Make an exact transcription of the material, leaving out all images.
━━━━━━━━━━
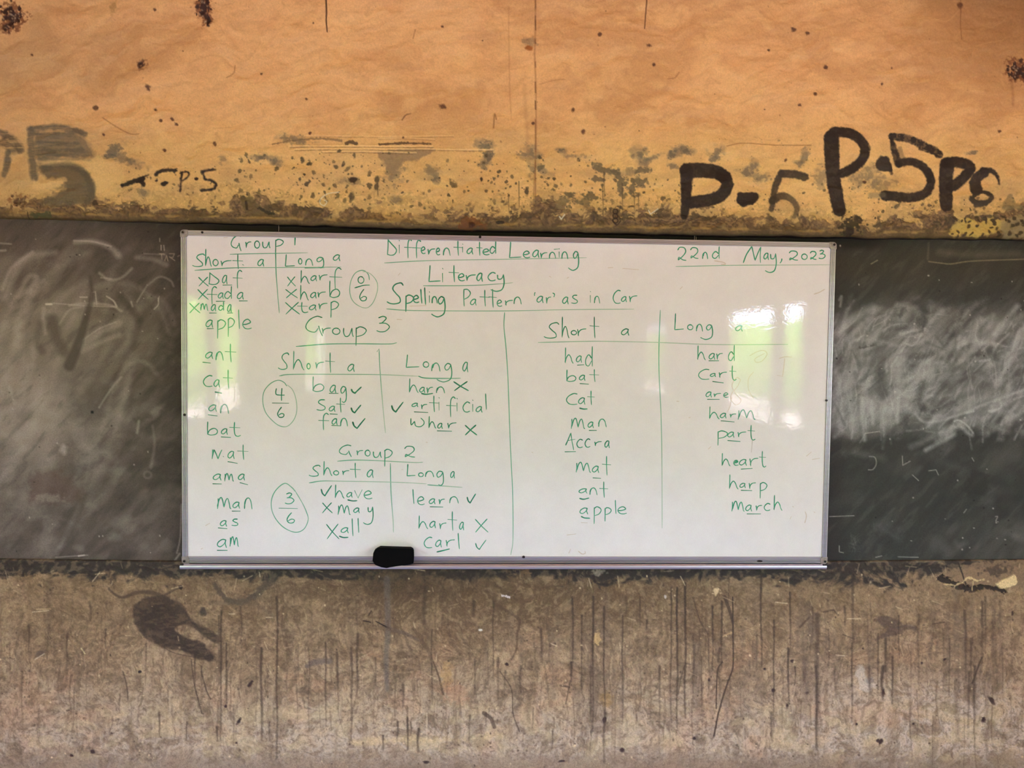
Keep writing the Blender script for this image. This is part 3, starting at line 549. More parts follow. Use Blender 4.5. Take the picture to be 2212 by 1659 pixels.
# long vertical drips (x, top, bottom, width, strength)
dr = C8(62, 50, 40)
for x, a, b_, w_, al in [(477, 1320, 1600, 4, .75), (489, 1390, 1520, 4, .7), (520, 1310, 1400, 3, .6), (565, 1400, 1600, 5, .7), (598, 1290, 1640, 4, .75), (472, 1330, 1430, 3, .6), (420, 1410, 1480, 4, .7), (344, 1540, 1590, 4, .7), (404, 1560, 1600, 3, .6), (470, 1570, 1600, 5, .75), (581, 1560, 1600, 3, .6), (436, 1440, 1480, 3, .6), (258, 1500, 1540, 3, .5), (143, 1370, 1470, 4, .5), (105, 1260, 1400, 16, .3), (62, 1350, 1400, 4, .5), (315, 1390, 1480, 3, .5), (196, 1300, 1340, 4, .5), (228, 1360, 1400, 4, .6), (703, 1390, 1570, 3, .7), (667, 1400, 1580, 2, .5), (729, 1410, 1480, 4, .7), (759, 1400, 1600, 4, .55), (772, 1370, 1470, 5, .65), (811, 1420, 1480, 3, .5), (918, 1270, 1370, 8, .55), (933, 1360, 1520, 3, .6), (1023, 1300, 1330, 6, .7), (1029, 1230, 1270, 5, .6), (1025, 1425, 1500, 3, .5), (1066, 1300, 1460, 3, .6), (1076, 1420, 1520, 4, .5), (1125, 1440, 1500, 6, .5), (1090, 1450, 1500, 3, .5), (1170, 1360, 1430, 5, .55), (1237, 1290, 1460, 3.5, .95), (1234, 1430, 1480, 3, .9), (1256, 1330, 1490, 3, .85), (1281, 1290, 1580, 4, .95), (1276, 1440, 1580, 5, .55), (1305, 1310, 1540, 3.5, .95), (1306, 1540, 1650, 5, .6), (1345, 1330, 1560, 3, .7), (1382, 1290, 1350, 3, .7), (1395, 1340, 1360, 4, .8), (1352, 1290, 1330, 4, .5), (1425, 1440, 1560, 4, .5), (1450, 1270, 1560, 3, .7), (1462, 1270, 1570, 4, .95), (1480, 1260, 1550, 4.5, .95), (1497, 1370, 1530, 4, .6), (1512, 1360, 1400, 3, .4), (1539, 1310, 1450, 3, .85), (1530, 1380, 1440, 3, .6), (1559, 1300, 1440, 3.5, .85), (1552, 1400, 1430, 5, .6), (1644, 1240, 1440, 4, .85), (1635, 1370, 1440, 3, .5), (1671, 1340, 1570, 3, .8), (1665, 1540, 1600, 6, .5), (1706, 1280, 1400, 3, .85), (1703, 1400, 1520, 3.5, .9), (1718, 1440, 1480, 3, .7), (1737, 1450, 1480, 3, .7), (1756, 1310, 1390, 3, .6), (1766, 1330, 1440, 10, .65), (1764, 1440, 1620, 5, .9), (1790, 1360, 1450, 3, .5), (1803, 1440, 1490, 4, .5), (1824, 1310, 1350, 4, .6), (1842, 1240, 1390, 6, .6), (1841, 1390, 1560, 3.5, .7), (1877, 1440, 1500, 4, .5), (1896, 1370, 1490, 3, .7), (1913, 1380, 1450, 5, .75), (1907, 1440, 1510, 6, .8), (1927, 1420, 1520, 4, .75), (1941, 1330, 1420, 3, .6), (1984, 1330, 1490, 4, .4), (2050, 1380, 1500, 3, .6), (2085, 1320, 1470, 5, .7), (2098, 1380, 1500, 5, .6), (2105, 1440, 1560, 6, .7), (2120, 1300, 1450, 6, .55), (2092, 1450, 1570, 4, .6), (2128, 1290, 1400, 5, .5), (2145, 1330, 1420, 4, .35), (2165, 1400, 1510, 4, .35), (2040, 1360, 1480, 4, .3), (1575, 1240, 1300, 3, .5), (1690, 1440, 1580, 3, .3), (870, 1480, 1530, 5, .6), (880, 1550, 1620, 4, .85), (886, 1560, 1590, 3, .7), (904, 1575, 1625, 5, .8), (827, 1590, 1620, 4, .7), (858, 1560, 1600, 4, .7), (1014, 1545, 1600, 3, .6), (1050, 1540, 1570, 3, .5), (1150, 1530, 1580, 3, .5), (1193, 1580, 1620, 3, .5)]:
    n_ = max(2, int((b_ - a) / 45)); pts = [(x + rng.normal(0, 1.0), a + (b_ - a) * i / n_) for i in range(n_ + 1)]
    cv.stroke(pts, (w_ * 1.1, w_ * .7), dr * .9, (al, al * .6), soft=1.6 + w_ * .45, rough=.7, h=-.0008)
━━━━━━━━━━
REPLY TO THE EXERCISE —
Keep writing the Blender script for this image. This is part 3, starting at line 549. More parts follow. Use Blender 4.5. Take the picture to be 2212 by 1659 pixels.
# long vertical drips (x, top, bottom, width, strength)
dr = C8(62, 50, 40)
for x, a, b_, w_, al in [(477, 1320, 1600, 4, .75), (489, 1390, 1520, 4, .7), (520, 1310, 1400, 3, .6), (565, 1400, 1600, 5, .7), (598, 1290, 1640, 4, .75), (472, 1330, 1430, 3, .6), (420, 1410, 1480, 4, .7), (344, 1540, 1590, 4, .7), (404, 1560, 1600, 3, .6), (470, 1570, 1600, 5, .75), (581, 1560, 1600, 3, .6), (436, 1440, 1480, 3, .6), (258, 1500, 1540, 3, .5), (143, 1370, 1470, 4, .5), (105, 1260, 1400, 16, .3), (62, 1350, 1400, 4, .5), (315, 1390, 1480, 3, .5), (196, 1300, 1340, 4, .5), (228, 1360, 1400, 4, .6), (703, 1390, 1570, 3, .7), (667, 1400, 1580, 2, .5), (729, 1410, 1480, 4, .7), (759, 1400, 1600, 4, .55), (772, 1370, 1470, 5, .65), (811, 1420, 1480, 3, .5), (918, 1270, 1370, 8, .55), (933, 1360, 1520, 3, .6), (1023, 1300, 1330, 6, .7), (1029, 1230, 1270, 5, .6), (1025, 1425, 1500, 3, .5), (1066, 1300, 1460, 3, .6), (1076, 1420, 1520, 4, .5), (1125, 1440, 1500, 6, .5), (1090, 1450, 1500, 3, .5), (1170, 1360, 1430, 5, .55), (1237, 1290, 1460, 3.5, .95), (1234, 1430, 1480, 3, .9), (1256, 1330, 1490, 3, .85), (1281, 1290, 1580, 4, .95), (1276, 1440, 1580, 5, .55), (1305, 1310, 1540, 3.5, .95), (1306, 1540, 1650, 5, .6), (1345, 1330, 1560, 3, .7), (1382, 1290, 1350, 3, .7), (1395, 1340, 1360, 4, .8), (1352, 1290, 1330, 4, .5), (1425, 1440, 1560, 4, .5), (1450, 1270, 1560, 3, .7), (1462, 1270, 1570, 4, .95), (1480, 1260, 1550, 4.5, .95), (1497, 1370, 1530, 4, .6), (1512, 1360, 1400, 3, .4), (1539, 1310, 1450, 3, .85), (1530, 1380, 1440, 3, .6), (1559, 1300, 1440, 3.5, .85), (1552, 1400, 1430, 5, .6), (1644, 1240, 1440, 4, .85), (1635, 1370, 1440, 3, .5), (1671, 1340, 1570, 3, .8), (1665, 1540, 1600, 6, .5), (1706, 1280, 1400, 3, .85), (1703, 1400, 1520, 3.5, .9), (1718, 1440, 1480, 3, .7), (1737, 1450, 1480, 3, .7), (1756, 1310, 1390, 3, .6), (1766, 1330, 1440, 10, .65), (1764, 1440, 1620, 5, .9), (1790, 1360, 1450, 3, .5), (1803, 1440, 1490, 4, .5), (1824, 1310, 1350, 4, .6), (1842, 1240, 1390, 6, .6), (1841, 1390, 1560, 3.5, .7), (1877, 1440, 1500, 4, .5), (1896, 1370, 1490, 3, .7), (1913, 1380, 1450, 5, .75), (1907, 1440, 1510, 6, .8), (1927, 1420, 1520, 4, .75), (1941, 1330, 1420, 3, .6), (1984, 1330, 1490, 4, .4), (2050, 1380, 1500, 3, .6), (2085, 1320, 1470, 5, .7), (2098, 1380, 1500, 5, .6), (2105, 1440, 1560, 6, .7), (2120, 1300, 1450, 6, .55), (2092, 1450, 1570, 4, .6), (2128, 1290, 1400, 5, .5), (2145, 1330, 1420, 4, .35), (2165, 1400, 1510, 4, .35), (2040, 1360, 1480, 4, .3), (1575, 1240, 1300, 3, .5), (1690, 1440, 1580, 3, .3), (870, 1480, 1530, 5, .6), (880, 1550, 1620, 4, .85), (886, 1560, 1590, 3, .7), (904, 1575, 1625, 5, .8), (827, 1590, 1620, 4, .7), (858, 1560, 1600, 4, .7), (1014, 1545, 1600, 3, .6), (1050, 1540, 1570, 3, .5), (1150, 1530, 1580, 3, .5), (1193, 1580, 1620, 3, .5)]:
    n_ = max(2, int((b_ - a) / 45)); pts = [(x + rng.normal(0, 1.0), a + (b_ - a) * i / n_) for i in range(n_ + 1)]
    cv.stroke(pts, (w_ * 1.1, w_ * .7), dr * .9, (al, al * .6), soft=1.6 + w_ * .45, rough=.7, h=-.0008)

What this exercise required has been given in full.